The collection in Alzuza has some highly significant pieces from all the sculptor’s creative periods and makes it possible to offer a comprehensive overview of the artist’s various concerns and sculptural practices, which were closely linked to the development of the aesthetic languages of art in the XX century.
His legacy begins with a display of his early figurative and expressionist creations from the beginning of the 1930s. This body of work also contains numerous pieces produced after the artist’s return from South America in 1948, such as some ceramic pieces and work that gradually abandoned any figurative features and progressed in the process of emptying and vacating the mass towards a vertical, light and lightweight type of sculpture, which the artist himself called “trans-statues”.

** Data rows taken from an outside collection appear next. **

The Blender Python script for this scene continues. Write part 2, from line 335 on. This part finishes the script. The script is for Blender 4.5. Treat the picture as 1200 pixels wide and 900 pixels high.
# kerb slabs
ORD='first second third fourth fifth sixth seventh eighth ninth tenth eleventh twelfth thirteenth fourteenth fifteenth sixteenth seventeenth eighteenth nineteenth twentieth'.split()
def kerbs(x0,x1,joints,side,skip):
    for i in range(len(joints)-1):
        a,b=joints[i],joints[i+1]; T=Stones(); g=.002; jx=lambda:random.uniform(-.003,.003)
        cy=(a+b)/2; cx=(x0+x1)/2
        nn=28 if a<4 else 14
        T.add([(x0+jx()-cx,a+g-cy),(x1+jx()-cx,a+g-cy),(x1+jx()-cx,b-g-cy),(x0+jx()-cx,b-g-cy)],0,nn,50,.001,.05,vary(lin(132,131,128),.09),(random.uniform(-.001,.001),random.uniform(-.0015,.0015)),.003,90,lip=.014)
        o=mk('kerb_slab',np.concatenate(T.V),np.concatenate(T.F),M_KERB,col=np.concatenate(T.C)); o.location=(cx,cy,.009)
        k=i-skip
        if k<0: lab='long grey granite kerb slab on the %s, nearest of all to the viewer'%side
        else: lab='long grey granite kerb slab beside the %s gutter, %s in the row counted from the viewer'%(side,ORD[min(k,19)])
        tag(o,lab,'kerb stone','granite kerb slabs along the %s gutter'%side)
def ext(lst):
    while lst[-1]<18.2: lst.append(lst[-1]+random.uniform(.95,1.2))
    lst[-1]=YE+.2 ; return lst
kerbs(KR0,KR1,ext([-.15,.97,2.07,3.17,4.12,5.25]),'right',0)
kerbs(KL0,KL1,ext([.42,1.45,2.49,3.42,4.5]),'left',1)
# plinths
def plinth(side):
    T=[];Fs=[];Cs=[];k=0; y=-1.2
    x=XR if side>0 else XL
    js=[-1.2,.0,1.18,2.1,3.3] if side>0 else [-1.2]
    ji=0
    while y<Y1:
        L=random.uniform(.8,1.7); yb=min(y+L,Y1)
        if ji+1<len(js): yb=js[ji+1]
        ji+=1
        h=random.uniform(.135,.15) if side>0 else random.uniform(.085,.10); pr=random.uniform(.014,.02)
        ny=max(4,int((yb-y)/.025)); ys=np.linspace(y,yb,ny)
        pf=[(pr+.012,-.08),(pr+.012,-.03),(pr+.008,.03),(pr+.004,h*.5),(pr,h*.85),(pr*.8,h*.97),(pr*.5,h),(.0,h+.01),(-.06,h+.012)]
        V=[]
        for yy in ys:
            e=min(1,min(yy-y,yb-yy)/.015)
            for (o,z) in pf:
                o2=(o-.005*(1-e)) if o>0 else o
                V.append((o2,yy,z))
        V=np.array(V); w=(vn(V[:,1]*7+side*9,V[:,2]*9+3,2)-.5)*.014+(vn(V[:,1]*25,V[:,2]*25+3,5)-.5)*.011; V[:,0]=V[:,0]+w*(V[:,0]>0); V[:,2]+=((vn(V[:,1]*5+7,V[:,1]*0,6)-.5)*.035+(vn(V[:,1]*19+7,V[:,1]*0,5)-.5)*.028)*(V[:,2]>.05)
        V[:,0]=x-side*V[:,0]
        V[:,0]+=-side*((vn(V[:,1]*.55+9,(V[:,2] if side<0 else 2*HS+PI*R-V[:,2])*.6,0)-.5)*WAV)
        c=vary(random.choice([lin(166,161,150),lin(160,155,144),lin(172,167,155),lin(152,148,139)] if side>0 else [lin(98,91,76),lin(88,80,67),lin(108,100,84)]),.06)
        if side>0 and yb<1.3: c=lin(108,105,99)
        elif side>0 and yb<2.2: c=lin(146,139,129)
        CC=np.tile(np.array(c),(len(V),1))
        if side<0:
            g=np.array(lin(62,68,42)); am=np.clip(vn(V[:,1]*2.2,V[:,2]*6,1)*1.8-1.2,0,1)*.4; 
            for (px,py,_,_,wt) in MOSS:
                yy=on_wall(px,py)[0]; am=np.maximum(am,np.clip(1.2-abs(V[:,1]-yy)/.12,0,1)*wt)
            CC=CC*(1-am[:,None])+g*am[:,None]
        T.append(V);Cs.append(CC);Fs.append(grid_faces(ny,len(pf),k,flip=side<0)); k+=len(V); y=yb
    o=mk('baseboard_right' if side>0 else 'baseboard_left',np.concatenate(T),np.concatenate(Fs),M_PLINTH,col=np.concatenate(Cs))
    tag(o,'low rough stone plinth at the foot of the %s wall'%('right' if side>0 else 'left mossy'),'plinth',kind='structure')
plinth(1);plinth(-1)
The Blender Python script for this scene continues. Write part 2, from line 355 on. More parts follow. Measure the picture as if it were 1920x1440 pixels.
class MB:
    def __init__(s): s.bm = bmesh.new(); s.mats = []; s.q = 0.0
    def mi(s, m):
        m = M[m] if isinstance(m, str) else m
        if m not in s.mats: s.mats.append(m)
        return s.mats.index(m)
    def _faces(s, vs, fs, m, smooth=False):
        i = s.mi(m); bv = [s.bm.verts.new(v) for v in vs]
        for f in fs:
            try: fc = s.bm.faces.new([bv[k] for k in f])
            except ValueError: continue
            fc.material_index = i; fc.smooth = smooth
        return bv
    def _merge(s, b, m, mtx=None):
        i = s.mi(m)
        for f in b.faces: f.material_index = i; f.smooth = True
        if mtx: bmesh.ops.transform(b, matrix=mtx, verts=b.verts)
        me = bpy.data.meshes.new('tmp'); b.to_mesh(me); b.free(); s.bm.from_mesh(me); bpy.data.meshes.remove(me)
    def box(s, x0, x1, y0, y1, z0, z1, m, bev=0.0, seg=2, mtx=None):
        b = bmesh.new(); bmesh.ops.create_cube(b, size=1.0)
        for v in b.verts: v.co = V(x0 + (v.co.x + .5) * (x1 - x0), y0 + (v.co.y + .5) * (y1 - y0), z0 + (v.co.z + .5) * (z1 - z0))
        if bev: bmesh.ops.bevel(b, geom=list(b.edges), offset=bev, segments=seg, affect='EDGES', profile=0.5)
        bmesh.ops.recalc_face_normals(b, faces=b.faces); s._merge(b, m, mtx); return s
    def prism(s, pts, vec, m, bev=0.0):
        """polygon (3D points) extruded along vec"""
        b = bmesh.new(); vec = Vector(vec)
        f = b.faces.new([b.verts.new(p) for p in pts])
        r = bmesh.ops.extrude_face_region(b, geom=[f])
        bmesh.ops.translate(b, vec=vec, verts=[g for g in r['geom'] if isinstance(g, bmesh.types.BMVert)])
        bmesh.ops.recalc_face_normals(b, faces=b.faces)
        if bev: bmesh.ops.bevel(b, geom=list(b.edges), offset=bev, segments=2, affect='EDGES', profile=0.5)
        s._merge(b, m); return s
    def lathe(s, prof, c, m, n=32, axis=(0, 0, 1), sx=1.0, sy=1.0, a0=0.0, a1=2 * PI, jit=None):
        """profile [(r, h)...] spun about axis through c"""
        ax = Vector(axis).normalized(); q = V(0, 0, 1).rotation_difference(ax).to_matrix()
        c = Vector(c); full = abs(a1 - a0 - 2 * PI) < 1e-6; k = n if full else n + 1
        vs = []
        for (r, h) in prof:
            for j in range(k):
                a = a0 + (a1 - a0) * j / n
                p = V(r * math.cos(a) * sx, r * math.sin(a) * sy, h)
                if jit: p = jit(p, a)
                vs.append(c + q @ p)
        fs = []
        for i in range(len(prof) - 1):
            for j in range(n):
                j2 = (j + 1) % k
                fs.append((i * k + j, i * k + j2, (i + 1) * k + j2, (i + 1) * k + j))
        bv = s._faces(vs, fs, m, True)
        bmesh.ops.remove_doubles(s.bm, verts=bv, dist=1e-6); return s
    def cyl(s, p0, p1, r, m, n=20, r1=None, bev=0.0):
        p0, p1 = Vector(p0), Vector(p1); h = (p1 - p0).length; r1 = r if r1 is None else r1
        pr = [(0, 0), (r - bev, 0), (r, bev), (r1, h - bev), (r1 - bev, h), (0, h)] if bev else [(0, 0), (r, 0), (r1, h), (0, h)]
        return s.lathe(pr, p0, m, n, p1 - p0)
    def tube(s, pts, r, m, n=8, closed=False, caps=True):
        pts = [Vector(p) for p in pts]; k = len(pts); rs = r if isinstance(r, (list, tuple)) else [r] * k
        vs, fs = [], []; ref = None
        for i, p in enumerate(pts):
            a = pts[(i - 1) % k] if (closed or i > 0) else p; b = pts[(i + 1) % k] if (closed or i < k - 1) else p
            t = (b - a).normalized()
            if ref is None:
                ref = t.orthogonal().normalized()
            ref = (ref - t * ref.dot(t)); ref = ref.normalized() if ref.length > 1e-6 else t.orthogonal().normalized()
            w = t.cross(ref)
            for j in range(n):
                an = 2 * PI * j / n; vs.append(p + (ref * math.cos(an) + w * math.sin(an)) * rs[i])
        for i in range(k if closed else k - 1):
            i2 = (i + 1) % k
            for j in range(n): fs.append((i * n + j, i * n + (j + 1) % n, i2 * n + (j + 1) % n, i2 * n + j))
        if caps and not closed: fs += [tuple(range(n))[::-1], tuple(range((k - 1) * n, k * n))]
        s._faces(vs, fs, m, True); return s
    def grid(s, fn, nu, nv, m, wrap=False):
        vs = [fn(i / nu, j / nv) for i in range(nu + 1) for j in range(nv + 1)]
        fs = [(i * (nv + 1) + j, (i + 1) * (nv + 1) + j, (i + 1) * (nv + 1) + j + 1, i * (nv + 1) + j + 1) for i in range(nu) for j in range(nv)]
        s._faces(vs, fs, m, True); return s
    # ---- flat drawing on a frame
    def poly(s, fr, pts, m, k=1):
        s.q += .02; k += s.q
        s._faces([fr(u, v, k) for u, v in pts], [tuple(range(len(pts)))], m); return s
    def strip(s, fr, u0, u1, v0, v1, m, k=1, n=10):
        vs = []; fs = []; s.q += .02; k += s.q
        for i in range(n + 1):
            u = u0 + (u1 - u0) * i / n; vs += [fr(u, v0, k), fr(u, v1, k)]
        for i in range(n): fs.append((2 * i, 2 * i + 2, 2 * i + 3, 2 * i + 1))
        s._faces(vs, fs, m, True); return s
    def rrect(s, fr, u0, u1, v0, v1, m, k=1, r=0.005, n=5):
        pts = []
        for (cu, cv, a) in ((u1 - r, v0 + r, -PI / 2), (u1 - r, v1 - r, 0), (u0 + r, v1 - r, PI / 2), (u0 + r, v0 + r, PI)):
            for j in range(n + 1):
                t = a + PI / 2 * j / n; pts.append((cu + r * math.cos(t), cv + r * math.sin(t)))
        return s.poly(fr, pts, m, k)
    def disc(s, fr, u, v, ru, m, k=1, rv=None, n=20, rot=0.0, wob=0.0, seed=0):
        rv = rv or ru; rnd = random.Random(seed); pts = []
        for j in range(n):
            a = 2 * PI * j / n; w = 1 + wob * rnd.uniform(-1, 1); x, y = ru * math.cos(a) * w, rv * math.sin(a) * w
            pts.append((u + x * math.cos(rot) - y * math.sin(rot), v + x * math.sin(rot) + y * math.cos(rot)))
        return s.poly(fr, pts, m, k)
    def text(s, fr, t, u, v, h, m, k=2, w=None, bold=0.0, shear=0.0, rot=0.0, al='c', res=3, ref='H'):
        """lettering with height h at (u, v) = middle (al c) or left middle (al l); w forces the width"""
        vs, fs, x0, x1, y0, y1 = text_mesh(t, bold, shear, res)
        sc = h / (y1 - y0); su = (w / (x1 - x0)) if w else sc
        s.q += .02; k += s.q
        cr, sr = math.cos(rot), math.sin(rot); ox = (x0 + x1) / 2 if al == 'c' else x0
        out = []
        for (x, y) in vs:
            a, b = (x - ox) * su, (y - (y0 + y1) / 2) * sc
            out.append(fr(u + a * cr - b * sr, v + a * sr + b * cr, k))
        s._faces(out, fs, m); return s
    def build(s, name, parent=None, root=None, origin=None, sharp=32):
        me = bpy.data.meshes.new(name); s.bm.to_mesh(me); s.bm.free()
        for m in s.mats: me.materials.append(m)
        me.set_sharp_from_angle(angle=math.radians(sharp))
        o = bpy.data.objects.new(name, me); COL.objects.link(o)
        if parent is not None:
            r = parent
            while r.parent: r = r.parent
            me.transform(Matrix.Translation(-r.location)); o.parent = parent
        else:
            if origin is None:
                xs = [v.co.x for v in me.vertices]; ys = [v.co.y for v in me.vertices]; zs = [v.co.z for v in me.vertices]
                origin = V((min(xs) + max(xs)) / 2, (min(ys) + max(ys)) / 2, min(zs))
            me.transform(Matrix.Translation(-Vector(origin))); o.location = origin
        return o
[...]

The collection also contains numerous pieces that formed part of the project for the sculptures in the Basilica in Arantzazu, some of his portraits, as well as the pieces that show his research with what are known as light modules, in which the light element becomes a key part in the research and treatment of the spatial projection of sculpture due to the absence of mass. The collection continues with numerous studies of the “functional extension of the wall” connected with his mural relief work and contains essential pieces in the series of twin crystals and openings in polyhedrons as examples of his formal research on the effects of the dynamic action of hyper-space on sculpture.
The creative legacy that the Oteiza Museum preserves continues with the pieces linked with the successive processes of emptying and vacating geometrical forms (cube, cylinder, sphere), many of which formed part of the Experimental Proposition 1956-1957 which won the Grand Prix for Sculpture at the Sao Paulo Biennial.
This overview is finally rounded off by the pieces that concluded his experimentation: the metaphysical and empty boxes, in which the artist’s spatial treatment of sculpture resulted in his abandoning sculpture, once he had brought his experimentation to a close, rejected the production of further variants and stated that “I ended up without any sculpture in my hands”.
A key element in this collection is the so-called Chalk Laboratory, which consists of chalk, paper, brass, plaster, wood and cork pieces, with which the artist continued his plastic research after considering that his Experimental Proposition was over in 1959.
This experimental series is completed by sketches of relief work for mural projects and architectural interventions, as well as the glass models for studies of the Wall-light, which are unique pieces that are extremely important, singular features in the collection. These complete the collection of drawings and collages.